Marriage is one of the "basic civil rights of man," fundamental to our very existence and survival. Skinner v. Oklahoma, 316 U. S. 535, 316 U. S. 541 (1942). See also Maynard v. Hill, 125 U. S. 190 (1888). To deny this fundamental freedom on so unsupportable a basis as the racial classifications embodied in these statutes, classifications so directly subversive of the principle of equality at the heart of the Fourteenth Amendment, is surely to deprive all the State's citizens of liberty without due process of law. The Fourteenth Amendment requires that the freedom of choice to marry not be restricted by invidious racial discriminations. Under our Constitution, the freedom to marry, or not marry, a person of another race resides with the individual, and cannot be infringed by the State.

These convictions must be reversed."

Anonymous said...

They came for the immigrants but I'm a citizen

Then they came for voting rights but I'm white

Then they came for effective assistance of counsel but I've never been charged with a crime

Then they came for reproductive rights but I'm a man

And so it goes.

Anonymous said...

@11:11am don't forget, "they came for the Establishment Clause (Carson v Makin), but I'm a Catholic . . ."

This Court appears bent on creating the United States of Saudi Arabia.

Anonymous said...

The very first sentence uses the word “also”. Why? Because the immediately preceding paragraph which you didn’t cite says this:

There is patently no legitimate overriding purpose independent of invidious racial discrimination which justifies this classification. The fact that Virginia prohibits only interracial marriages involving white persons demonstrates that the racial classifications must stand on their own justification, as measures designed to maintain White Supremacy.11 We have consistently denied the constitutionality of measures which restrict the rights of citizens on account of race. There can be no doubt that restricting the freedom to marry solely because of racial classifications violates the central meaning of the Equal Protection Clause.

It’s important to read the whole opinion. The misinformation weakens any good argument you may have had.

Anonymous said...

to hang Lovings on due process would be to argue that those rights could be denied given due process.

Figg said...

But it's not just about Thomas' concurrence. The majority's attempt to distinguish those other cases because they don't involve the grave moral issue of the destruction of a potential life or life, is doctrinally very, very weak. Because those other cases dealt with moral issues too, according to the state legislatures who passed those laws and the dissenters who wouldn't have struck them down.

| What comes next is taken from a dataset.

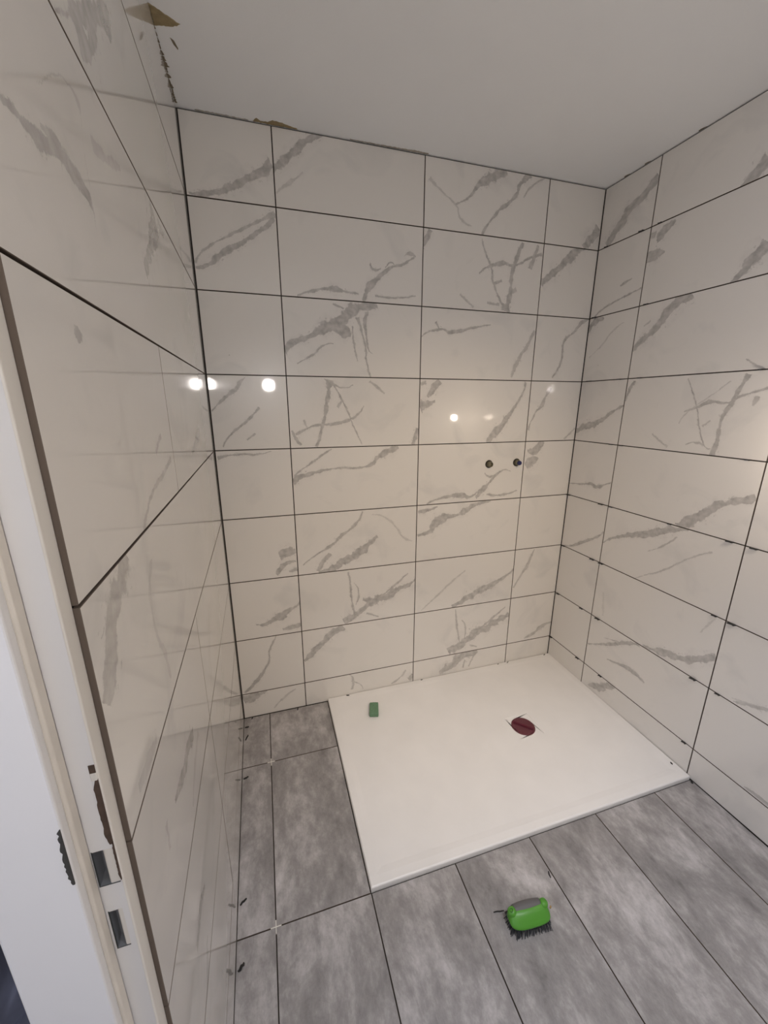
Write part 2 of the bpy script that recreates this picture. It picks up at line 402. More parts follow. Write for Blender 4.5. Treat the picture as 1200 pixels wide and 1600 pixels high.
# veins printed on the tiles, traced on each wall: wall, strength, then u,z,half width in millimetres
VEINS = """
B 1 10,2260,2.2 62,2263,9 103,2274,10.6 153,2292,13.2 206,2324,13.9 258,2350,14 303,2390,14.9
B 1 305,2366,11.3 355,2410,13.1 411,2459,13 467,2494,10.4 523,2532,8.7
B 0.5 316,2299,2.7 361,2333,5.4 339,2320,3.6 418,2377,1.8
B 0.8 6,2039,3.6 69,2104,4.3 139,2142,5.1 210,2181,5.2 305,2230,11.2
B 1 7,2023,3 62,2044,9.3 99,2075,10.3 162,2113,9.3 216,2146,8.2 300,2214,6.8
B 1 645,1953,8.4 671,2004,12.9 710,2046,7.9 755,2082,6.6 820,2105,5.5 872,2137,4.5
B 1 898,2167,4.9 917,2196,8.6 942,2247,9.9
B 1 676,2095,5 691,2077,5.2 723,2080,3.3
B 1 742,2087,2.8 770,2108,3.8 787,2094,3.1
B 1 373,1956,3.1 432,1976,4.7 492,1988,6.9 540,1989,12.1 577,1983,6.1 627,1979,2.8
B 1 697,1978,5.1 781,1975,3.4 882,1989,2.9
B 0.8 826,2138,3.2 852,2148,7.6 879,2140,2.9
B 1 313,1739,15.4 351,1780,12 424,1811,11 487,1848,21 549,1874,23.4 600,1916,22.2 664,1934,19 705,1943,11.2
B 0.9 358,1698,2.8 421,1731,4.5 471,1773,4 515,1781,2.9
B 1 517,1844,11.6 561,1835,23.7 592,1819,7.3
B 1 619,1889,10.3 637,1838,5.2 652,1781,3.9 659,1709,4 675,1648,2.7
B 0.9 597,1854,3.2 604,1779,3.9 618,1714,2.6
B 1 661,1914,10.2 653,1851,5.8 663,1781,3.3 685,1746,2.6
B 1 517,1935,2.9 563,1919,4.7
B 1 914,1828,3.1 963,1854,3.7 1006,1862,7.3 1050,1852,6.8 1109,1861,5.6 1168,1877,4.4 1259,1894,3.2
B 1 979,1891,4.1 999,1862,4.9
B 0.8 1393,1662,4.2 1412,1717,9.1 1440,1772,9.7 1469,1813,8.1 1503,1880,6.5
B 1 1634,1666,4.4 1670,1724,6.3 1678,1794,6.3 1688,1849,6.8 1728,1878,6.4 1774,1928,9.5 1815,1950,9
B 1 1186,2251,6.7 1205,2286,5.2 1252,2342,4.9 1293,2374,7.9 1340,2418,7.8 1365,2470,12.9 1406,2505,14.4
B 1 1053,2350,2.7 1106,2378,4.5 1145,2420,8.1 1185,2452,15.4 1239,2482,21.4 1288,2500,10.6
B 0.6 930,2428,7.1 997,2385,3.6 1053,2350,3.2 1083,2300,3.9 1134,2279,2.4
B 0.8 1381,2418,3.2 1418,2461,4.3 1482,2502,2.9
B 1 1332,1955,24.9 1344,1999,13.3 1350,2061,9.3 1355,2122,9.2 1372,2183,9 1397,2244,8.8
B 1 1187,2240,2.1 1213,2180,4.3 1239,2136,5.1 1260,2066,4.5 1293,2008,4.3 1327,1979,7
B 1 1182,2101,2.5 1239,2136,7.2 1298,2153,9.4 1375,2153,3.6 1450,2190,4.9 1504,2207,6.1
B 1 1257,2066,5.5 1302,2081,4.3
B 0.7 1093,2012,3.9 1131,1985,5.9 1165,1963,5.3
B 0.8 1233,1986,3.1 1298,1981,5.6
B 0.7 1359,2039,7.7 1383,2051,7.7
B 0.9 1447,2142,10.8 1459,2179,9.3 1479,2240,5.4
B 1 1511,2085,19.5 1556,2120,15.3 1601,2155,15.6 1660,2209,19.2 1706,2244,18.2 1751,2279,16.8
B 1 1729,2259,11.6 1766,2293,21 1805,2346,19.2
B 1 6,1507,3.5 66,1563,6.2 100,1587,8.8 126,1620,6.1 146,1639,2.2
B 1 36,1361,2.3 69,1410,3.7 110,1443,5.6 161,1487,4.6 193,1521,4.2
B 0.8 134,1388,2.4 170,1415,2.9
B 1 9,1317,6.4 61,1325,4.5 110,1330,4.6 158,1325,3.6 228,1337,1.5
B 1 483,1638,19.7 490,1603,12.2 480,1559,9.2 471,1503,9.3 452,1434,6.4 438,1388,5.3 425,1351,7.1
B 1 337,1407,5.6 396,1435,4.5 455,1446,4.6 515,1451,6.9 575,1467,7 612,1488,4.7 644,1527,2.4
B 1 508,1615,4.7 542,1559,3.6 564,1514,3.6 587,1456,3.1 605,1414,3.1 633,1357,1.9
B 0.9 502,1620,5 555,1604,3.4 597,1616,1.7
B 0.9 321,1425,3.4 336,1390,8.1 358,1361,4.7
B 0.7 373,1469,4.6 385,1437,5.2
B 0.8 523,1520,6.3 544,1546,4.6
B 0.8 670,1634,4.7 700,1612,5.3 740,1581,2.4
B 1 906,1425,9.5 893,1384,10.2 880,1350,11
B 1 914,1519,26 947,1531,18.7 990,1549,7.5
B 1 953,1567,5.3 979,1603,16.9 1011,1639,13
B 0.8 915,1626,7.1 942,1630,9.5
B 1 1479,1641,6.3 1460,1577,6.2 1420,1512,7.7 1379,1460,13 1337,1407,19.1 1309,1375,16.7 1285,1347,10.6
B 0.9 1630,1617,8.1 1604,1571,6.5 1585,1525,9.7 1556,1498,4.8 1530,1445,4.1 1522,1404,5
B 0.8 1751,1354,4.2 1812,1410,5.1
B 1 314,1196,15.5 344,1219,12 398,1234,9.7 471,1246,6.1 545,1252,4.3 621,1249,4.4 673,1259,7.7 699,1289,11.6 751,1319,14.1 810,1338,6.4
B 1 321,1226,3 376,1266,3.6 419,1294,4.2 462,1322,3 493,1339,2.4
B 1 1240,1060,13 1276,1108,13.7 1320,1148,6.4 1364,1191,5.3 1436,1196,3.6
B 1 963,1051,4.3 1035,1074,6.5 1109,1083,11.4 1169,1083,13.9 1201,1070,5.9 1246,1096,3.9
B 1 1302,1078,4.3 1391,1069,5.2 1484,1088,3.1
B 1 1282,1192,4.1 1302,1174,4.1 1337,1175,2.8
B 0.9 1527,1216,22.9 1562,1243,25.6 1599,1259,6.2
B 1 1528,1296,7.1 1572,1299,22.9 1602,1326,21.1 1625,1343,8
B 1 334,795,2 386,830,3.4 445,864,5.5 484,887,9.6 524,924,6.9 577,960,5.5 611,997,5.5 631,1039,4.1
B 1 408,751,7.1 480,763,15.7 533,792,20.1 601,826,21.7 656,863,15.9 704,907,5.8
B 0.9 404,756,10.9 436,804,12.3 467,839,8.2
B 0.5 677,1018,3.3 752,992,4 808,932,4 851,878,4.7 888,860,4.1
B 1 212,760,9 235,794,13 261,811,9.4 304,819,3.4
B 1 231,854,18.5 264,867,22.6 307,870,16
B 0.8 270,769,4.1 308,778,9.6
B 1 918,1013,10.6 978,1018,8.6 1022,1033,4.4
B 1 916,886,5.9 968,896,10.8 1010,942,24.8 1054,967,22.6 1114,976,9.7 1175,993,13.9 1235,1025,10.8 1281,1036,6.7 1329,1037,3.7
B 1 525,456,20.6 581,485,15.9 638,521,14.3 681,553,22.3 753,573,20.8 811,602,14.4 870,617,11.3 912,645,11.5
B 1 552,733,2.6 564,659,4 566,585,4.7 581,500,6.1
B 0.9 582,671,2 604,609,3.4 589,544,3.6
B 1 625,569,10.4 681,560,15
B 0.9 739,582,7.2 797,627,5.6 869,685,3.2
B 0.9 645,490,4.4 710,459,2.9
B 1 1134,448,10.8 1189,475,16.3 1254,507,19.8 1319,530,19.8 1386,554,14.6 1452,586,9.3 1514,628,5.7
B 0.6 950,456,2.6 1057,544,5.2 1103,585,5.2 1203,659,3.5
B 1 99,515,5.7 161,518,10.1 225,544,18.8 258,567,12.2 291,584,6.5 313,602,8.5
B 0.9 220,472,5.9 259,472,8.9 308,481,9.8
B 0.8 1521,510,4.9 1566,588,5.9 1597,634,9.8 1618,689,7.7 1639,736,3.9
B 1 316,270,10.8 355,309,13.9 412,361,15.5 454,399,17.3 517,437,20.6
B 1 19,149,7.1 74,203,9.9 113,250,6.3 136,288,4.8 152,370,4.2 188,440,3.2
B 1 1123,164,24.2 1189,195,24.4 1255,235,23.6 1304,270,27.2 1356,278,24.1 1424,310,19.5 1511,336,16.5
B 0.9 1156,431,3.2 1167,346,4.9 1182,258,5.6 1206,192,4.8
B 0.8 1200,357,3.1 1225,302,4.9 1221,233,3.5
B 0.9 1337,290,8.9 1404,340,6 1479,394,4
B 0.8 1258,182,5 1308,163,2.5
B 0.8 1632,156,4.2 1696,182,10.8 1749,218,11.8 1821,237,4.2
B 1 1075,32,14 1144,71,24 1211,111,27.9 1262,122,27 1314,130,15.4
B 0.9 1224,36,4.7 1234,88,5.6
B 0.9 1262,37,4.9 1297,121,5.9
B 0.8 783,27,3 827,52,6.7 867,96,4.4
B 0.8 548,141,2.2 565,97,5.2 558,42,5.4
B 0.8 565,91,3 606,61,3.5 620,33,1.7
B 1 884,32,12.3 913,53,16.9
B 1 7,109,28 67,122,20.5 120,142,10.2
B 0.6 149,27,3.1 189,67,5.1 262,117,2.6
R 1 47,2257,16.4 84,2294,20 121,2328,19.5 155,2365,18.7 200,2388,17 243,2406,18.4 277,2436,13.9
R 1 600,2247,2.5 625,2260,9.1 651,2274,20.7 682,2297,24.3
R 1 33,1956,3.6 95,1986,4.5 160,2002,4 222,2012,3.4 277,2024,2.9
R 0.9 160,2060,2.6 190,2068,4.6 222,2075,2.4
R 0.9 279,2126,18.2 313,2138,22.3 360,2136,3.2
R 1 318,2184,11.1 342,2215,20.4 373,2229,12 387,2238,5.1
R 0.8 279,2219,8.1 307,2217,9.6
R 1 645,1948,6.6 673,1976,14.5 702,2007,19.7 737,2043,22.9
R 1 -1,1894,10.8 38,1930,18 91,1940,5.2
R 0.5 29,1763,2.5 102,1815,3.1 151,1866,3.6 212,1899,1.6
R 1 281,1771,13.6 329,1814,13.5 372,1840,15.3 408,1880,19.2 443,1918,20.3 480,1935,20.9 514,1941,10.2
R 0.8 746,1688,1.7 781,1665,2.8 817,1646,3.3
R 0.8 320,1864,2.5 350,1880,3.5
R 1 -2,1395,13.7 77,1427,17 150,1451,12.9 202,1488,7.8 240,1511,6.3 283,1533,4.8
R 1 286,1549,4 296,1597,8 317,1638,9.1
R 1 705,1347,14.7 711,1404,7.6 710,1448,7.6 715,1500,7.8 731,1538,8.6 745,1583,6.8 767,1637,10
R 1 557,1634,1.3 587,1579,2.6 612,1525,2.6 633,1462,2.6 660,1399,2.5 692,1370,5.4
R 1 568,1506,3 616,1525,4.8 657,1543,5.9 723,1542,4.4 757,1563,4 791,1574,3.8 832,1588,4.1
R 0.7 446,1412,2 485,1385,3.9 526,1363,5.3
R 0.8 599,1380,1.9 644,1389,3.2 683,1374,3.9
R 0.8 799,1530,5.5 808,1562,8.6
R 0.8 649,1452,4.3 672,1477,2.8
R 0.6 554,1458,2.1 583,1506,2.6 660,1569,1.9 715,1617,1.4
R 1 -7,1110,2 81,1120,4.5 145,1134,7.6 194,1126,9.3 236,1146,3.7 274,1162,3
R 1 619,1053,5 653,1063,15.5 702,1102,20.7 739,1141,16 775,1173,13.3 819,1193,13 877,1220,13.3
R 1 16,746,2.8 104,780,5.9 182,831,8.3 240,870,5.6 276,908,3.7
R 1 282,852,3 365,911,6.9 439,947,10.6 509,970,15 570,1006,16.5 629,1029,12 676,1047,4.9
R 0.8 523,894,1.6 593,947,3 640,1001,2.9
R 0.7 340,617,5.2 421,688,3.3 511,765,1.6 595,825,3.5 667,893,3.3 717,939,3.2 781,984,2.7
R 0.3 332,600,4.5 351,472,6
R 1 286,266,3.9 372,317,4.9 452,368,8.6 513,415,8 574,437,6
R 0.8 379,361,2 463,389,3.2
R 1 585,448,6.4 632,456,9 707,481,14.6 776,504,14.3 827,539,15.7 877,584,14.3
R 1 416,257,2.8 484,276,6.2 551,289,10 591,284,9 628,276,3.7
R 1 332,33,6.5 413,86,19.2 505,164,12.1
R 0.5 805,647,2 830,704,3.5 848,741,1.9
R 0.9 967,451,2.6 1015,473,6.6 1071,498,7.4
R 0.8 1066,151,3.2 1108,155,7.6 1145,155,8.7
R 0.6 958,460,1.5 1010,477,4.8 1066,499,5.4
L 0.9 1138,1954,1.8 1083,1990,6.7 1029,2027,11.4 948,2085,13.3 864,2143,11.3
L 0.9 1047,2015,30.9 1049,1994,38.6 1049,1979,13.9 1058,1961,2.1
L 0.9 977,2055,16.2 998,2023,13.4 1015,1994,1.8
L 0.9 894,2122,41.7 882,2112,27.2 874,2099,4.4
L 1 1322,1773,2.1 1296,1777,5.3 1272,1777,7.2 1250,1778,8.5 1209,1790,8 1180,1791,10.3 1149,1787,9.7 1122,1780,8.7 1120,1750,2.1
L 0.9 1245,1795,1.9 1221,1798,5.6 1196,1800,4.3
L 1 680,1920,27.2 742,1869,22.9 803,1820,14.4 850,1781,11.9 851,1768,10.7
L 0.8 649,1924,17.5 595,1921,3.8
L 0.9 1246,1615,2.6 1247,1608,10.4 1249,1598,2
L 0.4 1234,1834,1.2 1131,1891,1.9 1106,1887,5.6 1119,1832,3.7 1117,1798,3.1
L 0.4 1079,1864,7.2 1020,1874,8.6 940,1899,2.9
L 1 866,1424,5.9 977,1402,4.7 1040,1393,4.9 1094,1372,4.5 1130,1350,5.7
L 0.7 927,1477,6 984,1451,3.7
L 1 381,1453,16.4 490,1425,10.1 585,1401,6.3
L 1 1227,1346,23.1 1263,1320,20.7 1298,1306,19.8 1317,1286,22.1 1327,1261,21.5 1344,1242,17.8 1364,1227,11.8
L 0.4 1125,1298,9.3 1158,1211,5.9 1127,1126,7.4 1118,1076,4.8
L 1 1026,876,14.1 1087,888,15.6 1147,890,14.4 1205,903,4
L 0.4 1236,1060,11.4 1278,1064,12 1328,1070,5.1
L 0.8 1121,577,7.2 1175,593,12.1 1229,584,6.4
L 0.4 981,834,11.2 1048,816,8.9 1112,778,6.5
L 0.3 795,646,14.8 838,505,14.2 872,313,10.4
L 0.5 1165,497,12 1192,453,17 1206,404,7.5
L 0.4 1261,926,6.2 1263,878,3.6
"""
veins = []
for ln in VEINS.strip().splitlines():
    q = ln.split()
    veins.append((q[0], float(q[1]), [tuple(map(float, p.split(','))) for p in q[2:]]))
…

Justice Scalia famously wrote in his Lawrence dissent that the majority opinion heralded "the end of all morals legislation." The fact that in a state legislature's view, abortion is "more" immoral that sodomy, does nothing to mitigate against the rationale of the Dobbs decision, which nevertheless permits states to proscribe or criminalize personal conduct, based on their moral judgments, and are not stopped from doing so by previously recognized constitutional guarantees.

Figg said...

I do agree the discourse on Loving could be tempered. The opinion's main rationale was that the equal protection clause prohibited racial classifications. A due process rationale does follow, but I think is more fairly read as an alternative basis for the holding. And the opinion notably does not use the phrase "substantive due process," although it seems pretty clear to me that's the kind of due process it's talking about. I haven't studied up on what other folks have said about whether Loving is a substantive due process case, but even if it is, I think it's hard to argue that it's not first and foremost an equal protection case, with whatever the due process holding is being an alternative holding.